Hằng and LeeRoy meet different setbacks and disappointments in pursuit of their respective dreams. Initially, Hằng encounters a dead-end at the original address in Amarillo she has spent years memorizing. Even after she is redirected to the right place and finds her brother, she is faced with a possibility she never imagined: David does not remember nor recognize Hằng and sees her as nothing more than a disruption to his current life. LeeRoy, similarly, is not welcomed into the fold by the other cowboys he initially encounters; he is sneered at, called a “rhinestone cowboy,” tossed out of an establishment before he can even meet Bruce Ford, and thoroughly hustled at a midnight rodeo he later attends. When he does encounter everyday realities of a cowboy’s life on Mr. Morgan’s ranch, he is quickly disillusioned by its hard labor and perpetual experiences of exhaustion and hunger.

Yet both characters remain resilient and adaptive in the face of their unfulfilled dreams, perhaps qualities that further underline their connection. Rather than succumb to anger and despair over David’s initial rejection, Hằng opens her heart to the situation, understanding and accepting David’s new life. She finds a way to stay close to him and build a new life alongside him. LeeRoy, too, goes back home at the end of the summer, but with plans to return later in the year to watch a rodeo championship. The joy of the relationships he has built over the summer, especially with Hằng, has made the summer worthwhile enough to LeeRoy that he is willing to move forward.

“The Horrid and the Sublime”

Inextricable from the story of Butterfly Yellow is its historical context: the Vietnam war and its direct and indirect legacy of trauma. Ultimately, the pursuit of dreams and the bliss, or sublimity, they promise are anchored in many types of pain. Linh was separated from his birth family during Operation Babylift, and Hằng has lost the rest of her family in the war, ultimately becoming a refugee. Even when she finds her long-lost brother, Hằng continues to experience pain as he rejects her, fearing for himself the possibility of being uprooted from his presently stable home. Other characters, too, are affected by these circumstances: Chú Quốc, who feels deep guilt over his absences from his family’s suffering, and Cora, who fears that her son will be taken away from her.

The long-lasting effects of the war’s atrocities are highlighted throughout the story, specifically in Hằng’s traumatic memories and her hookworm scars. Even as the reader is consistently reminded of war in this way, Hằng refuses to let herself process her grief, as evident in the ways the text leaves certain moments of violence implied. Add to her psychological burden the emotional pain of her brother’s initial rejection and her uncle’s legal persistence, and the psychological burden of war becomes something that one can only dream of escaping.

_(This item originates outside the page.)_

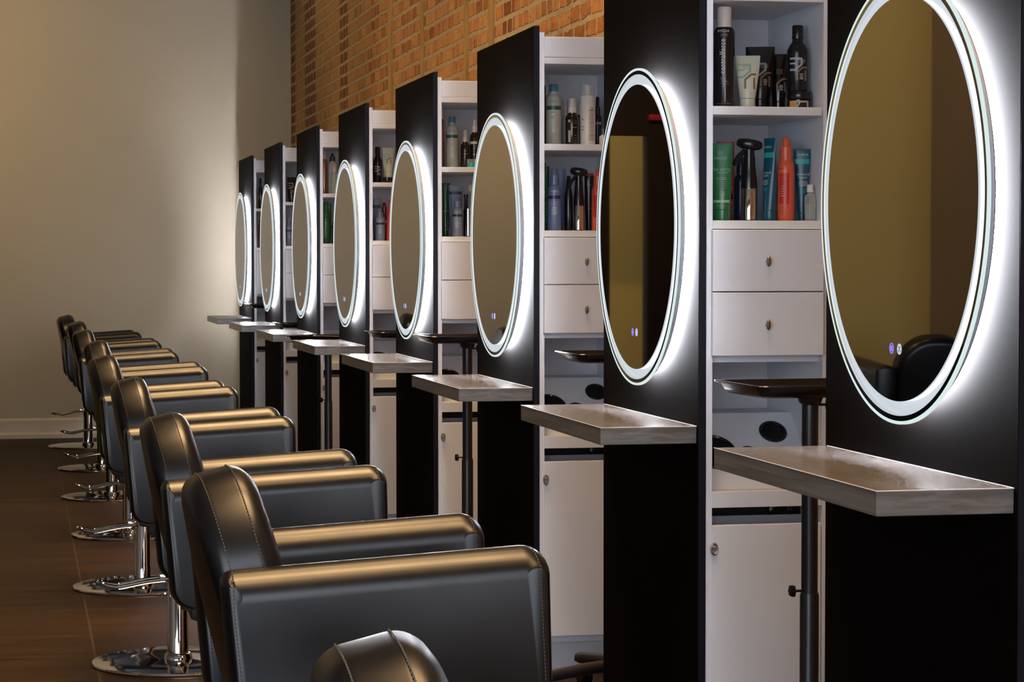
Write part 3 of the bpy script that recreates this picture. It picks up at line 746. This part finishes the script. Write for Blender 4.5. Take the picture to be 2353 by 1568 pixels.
b, pr = squeeze(i, p_brown, hc=.17, taper=.74); angular(b, pr, -.002, i.h * .58, .019, p_brown, p_brz); lines(b, pr, .002, i.h * .73, 4, .022, p_brz)
i = Item(7, 'U', 1809, 1870, 212, .080, 'pomade_jar', 'low dark jar with a black bottle standing on its lid', 'jar')
R, hj = i.w, i.h
b = body('jar', cyl(R, [(0, .88), (.003, .96), (hj * .52, .96), (hj * .56, .90)]), p_brown, i.t); prj = cyl(R, [(0, .96), (hj, .96)])
body('lid', cyl(R, [(hj * .57, .97), (hj * .6, 1), (hj * .96, 1), (hj, .96)]), p_black, i.t)
panel(b, prj, -.024, -.006, hj * .06, hj * .46, p_org); stroke(b, prj, [(-.006, hj * .08), (.002, hj * .40), (.020, hj * .40), (.020, hj * .08)], .004, p_tan)
jar_h = hj
i = Item(7, 'U', 1809.5, 1856.5, 59, .080, 'lotion_bottle', 'black long necked bottle with angular print, standing on the jar', 'bottle', base=jar_h + .0005)
R, h = i.w, i.h
pr = cyl(R, [(0, .92), (.004, 1), (h * .58, 1), (h * .63, .97), (h * .69, .80), (h * .735, .58), (h * .76, .50), (h * .82, .49)])
b = body('body', pr, p_black, i.t)
body('cap', cyl(R, [(h * .80, .56), (h * .825, .57), (h * .83, .52), (h * .985, .53), (h, .46)]), p_black, i.t)
angular(b, pr, .001, h * .37, .0195, p_sil, p_brz); lines(b, pr, .009, h * .47, 3, .022, p_sil)
# lower shelf
i = Item(7, 'L', 1634, 1683.5, 330, .075, 'styling_tube', 'green curl cream tube at the left of the lower shelf', 'tube')
b, pr = squeeze(i, p_green, hc=.14, taper=.80, rc=.74); h = i.h
seal(b, pr, -.004, h * .875, .0046, p_inkg); words(b, pr, 'AVEDA', .0098, -.003, h * .79, p_inkg); words(b, pr, 'be curly', .0125, .0, h * .645, p_inkg); words(b, pr, 'advanced', .0072, .001, h * .612, p_inkg)
lines(b, pr, -.001, h * .555, 2, .036, p_inkg, .0045, .0012); lines(b, pr, -.001, h * .50, 4, .032, p_inkd, .0048, .0010); lines(b, pr, .001, h * .375, 3, .016, p_inkg, .0038, .0008)
stroke(b, pr, [(-.022, h * .25), (.021, h * .25)], .0062, p_inkg); lines(b, pr, 0, h * .195, 1, .03, p_inkd)
i = Item(7, 'L', 1648, 1687, 326, .165, 'shampoo_bottle', 'dusky red bottle mostly hidden behind the green tube', 'bottle')
b, pr = squeeze(i, p_pink, hc=.16, taper=.88); lines(b, pr, .012, i.h * .42, 2, .014); panel(b, pr, .008, .017, i.h * .28, i.h * .34, p_black); lines(b, pr, .012, i.h * .24, 2, .012, p_lil)
i = Item(7, 'L', 1687, 1717, 352, .185, 'conditioner_bottle', 'navy bottle half hidden behind the mist bottle', 'bottle'); spray(i, p_navy)
i = Item(7, 'L', 1693, 1751, 315, .095, 'mist_bottle', 'black mist bottle with shiny silver base, in the middle of the lower shelf', 'spray bottle'); mister(i)
i = Item(7, 'L', 1752, 1787, 318, .080, 'styling_tube', 'tall teal tube turned side on, left of the coral bottle', 'tube', rz=-.7)
b, pr = squeeze(i, p_teal, hc=.13, taper=.92, dep=.75, rc=.88); h = i.h
stroke(b, pr, [(-.016, h * .795), (.015, h * .795)], .013, p_aqua); words(b, pr, 'AVEDA', .0075, -.004, h * .88); words(b, pr, 'botanical', .0085, -.004, h * .57); words(b, pr, 'repair.', .0085, -.004, h * .535); lines(b, pr, -.004, h * .49, 4, .02); lines(b, pr, -.004, h * .40, 3, .02, p_aqua)
i = Item(7, 'L', 1786.5, 1825.5, 318, .078, 'spray_bottle', 'coral spray bottle with red label, beside the teal tubes', 'spray bottle')
b, pr = spray(i, p_coral, hb=.66, collar=.70, nozzle=.48); h = i.h
panel(b, pr, -.015, .008, h * .205, h * .575, p_red); stroke(b, pr, [(-.015, h * .51), (.008, h * .51)], .0008, p_coral, .0006); lines(b, pr, -.008, h * .42, 5, .012, p_tan, .006); words(b, pr, 'AVEDA', .006, -.010, h * .62, p_wine); lines(b, pr, -.006, h * .16, 3, .016, p_wine, .006, .0008)
i = Item(7, 'L', 1825, 1868, 343, .090, 'styling_tube', 'teal tube with aqua stripe at the right, behind the clear vial', 'tube')
b, pr = squeeze(i, p_teal, hc=.11, taper=.60, rc=.46); h = i.h
stroke(b, pr, [(-.0185, h * .825), (.0185, h * .825)], .0125, p_aqua); words(b, pr, 'AVEDA', .0082, .002, h * .905); lines(b, pr, .002, h * .89, 2, .026, p_aqua, .0028, .0008); words(b, pr, 'botanical', .0088, .003, h * .635); words(b, pr, 'repair.', .0088, .003, h * .59); lines(b, pr, .003, h * .55, 4, .022); lines(b, pr, .002, h * .45, 4, .018, p_aqua)
i = Item(7, 'L', 1849.5, 1881, 425, .048, 'glass_vial', 'small clear bottle with white cap at the right end of the shelf', 'bottle')
R, h = i.w, i.h
body('body', cyl(R, [(0, .92), (.003, 1), (h * .64, 1), (h * .70, .9), (h * .74, .52), (h * .78, .50)]), c_clear, i.t); body('liquid', cyl(R, [(.003, .86), (h * .48, .88)]), c_liq, i.t)
body('cap', cyl(R, [(h * .79, .64), (h * .97, .62), (h, .56)]), p_white, i.t)

# --- third station from the camera: upper shelf
i = Item(6, 'U', 1233, 1254.5, 160, .20, 'hairspray_can', 'black can at the far left of its shelf, half hidden by the cabinet side', 'hairspray'); aerosol(i, p_black, c_frost)
i = Item(6, 'U', 1240, 1263, 166, .30, 'hairspray_can', 'white can behind the sage bottle on the same shelf as the white foam pump', 'hairspray'); b, pr = aerosol(i, p_white, c_frost); panel(b, pr, -.004, .012, i.h * .56, i.h * .66, p_tan)
def sage(i, lab=''):
    b, pr = capbottle(i, p_grey, p_tcap); h = i.h
    panel(b, pr, -i.w * .95, i.w * .95, h * .575, h * .638, p_band); words(b, pr, 'AVEDA', .0075, -.001, h * .70, p_band); lines(b, pr, -.002, h * .535, 1, .016, p_band, .004, .0018); lines(b, pr, -.002, h * .465, 2, .014, p_band, .006, .0014); seal(b, pr, -.001, h * .235, .0042, p_white); lines(b, pr, -.002, h * .17, 5, .024, p_inkd, .005, .0012)
i = Item(6, 'U', 1254.5, 1290, 194, .085, 'shampoo_bottle', 'tall sage grey bottle with teal cap beside the black spray, third station from camera', 'bottle'); sage(i)
i = Item(6, 'U', 1291, 1306, 230, .15, 'spray_vial', 'slim clear green vial behind the black spray bottle', 'spray bottle'); spray(i, c_green, c_frost, hb=.55)
i = Item(6, 'U', 1299.5, 1330.5, 226, .075, 'spray_bottle', 'dark amber spray bottle with clear cap, left of the white foam pump', 'spray bottle')
b, pr = spray(i, p_brown, p_white, hb=.58, overcap=c_clear); h = i.h; panel(b, pr, -.0135, -.006, h * .48, h * .535, p_sil); panel(b, pr, -.013, -.0055, h * .06, h * .31, p_sil); lines(b, pr, .010, h * .51, 2, .010, p_inkd, .007, .0012); lines(b, pr, .008, h * .37, 1, .012, p_sil); lines(b, pr, .010, h * .2, 4, .008, p_inkd, .008)
i = Item(6, 'U', 1322, 1345, 231, .19, 'spray_bottle', 'dark bottle with cream pump hidden behind the white foam pump', 'spray bottle'); spray(i, p_brown, p_cream, hb=.58)
i = Item(6, 'U', 1332.5, 1368, 193, .085, 'foam_pump', 'white foam pump bottle with a clear cap and tan print', 'pump bottle')
R, h = i.w, i.h
pr = cyl(R, [(0, .94), (.004, 1), (h * .665, 1), (h * .672, .97)]); b = body('body', pr, p_white, i.t)
body('collar', cyl(R, [(h * .674, .92), (h * .79, .90), (h * .81, .82)]), p_white, i.t); body('pump', cyl(R, [(h * .80, .44), (h * .93, .40), (h * .97, .42), (h * .985, .3)]), p_white, i.t); body('overcap', cyl(R, [(h * .80, .86), (h * .985, .80), (h, .7)]), c_clear, i.t)
for z, n in ((.61, 3), (.57, 10), (.36, 6), (.23, 4), (.15, 4)): lines(b, pr, R * .52, h * z, n, R * .66, p_brz, .0045, .0016)
lines(b, pr, -R * .62, h * .42, 1, R * .3, p_inkd, .004, .003); lines(b, pr, -R * .62, h * .30, 2, R * .3, p_inkd, .010, .003)
i = Item(6, 'U', 1363, 1383, 223, .16, 'lotion_bottle', 'black bottle right behind the white foam pump', 'bottle'); b, pr = spray(i, p_black, hb=.56); panel(b, pr, -.006, .012, i.h * .44, i.h * .49, p_sil)
i = Item(6, 'U', 1377, 1398, 295, .07, 'lotion_bottle', 'small white bottle with teal cap at the mirror edge', 'bottle'); capbottle(i, p_white, p_tcap, hs=.5)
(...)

Hằng is finally able to release some of this burden once she gives in to the exquisite pain of telling the truth. She confesses to her role in Linh’s departure from the airport and shares stories of fear and violence with LeeRoy and Cora. At long last, Hằng relieves herself of the painful memories, releasing some of the hold they have on her. Although she grapples with questions of how to move forward without a dream fueling her, the symbol of the butterfly—of metamorphosis and freedom—suggests the bliss that awaits her after letting go.

The Horrid and the Sublime” can also be seen in the small but highly significant character of , Hằng’s grandmother, whose wisdom and love surpass all the horrors she has witnessed. Bà lost a son and a grandson before the conclusion of the war, but she does not succumb to grief or vengeance. Instead, she holds the family together and ensures its survival. Hằng remembers Bà’s belief of how life is long, balancing out the good and the bad over its course; although nothing justifies the horrors Hằng faced in her journey from Vietnam, she also remembers that her status of “Extreme Trauma” is what expedited her arrival in the United States. The conflicting emotions that Hằng faces over the course of the novel are an accurate reflection of the way life unfolds. She notes how acts of horror and sublimity occur in simultaneity all over the world, neither with the ability to erase out the other. Each must and will co-exist alongside the other, and the recognition and acceptance of this allows Hằng to move on.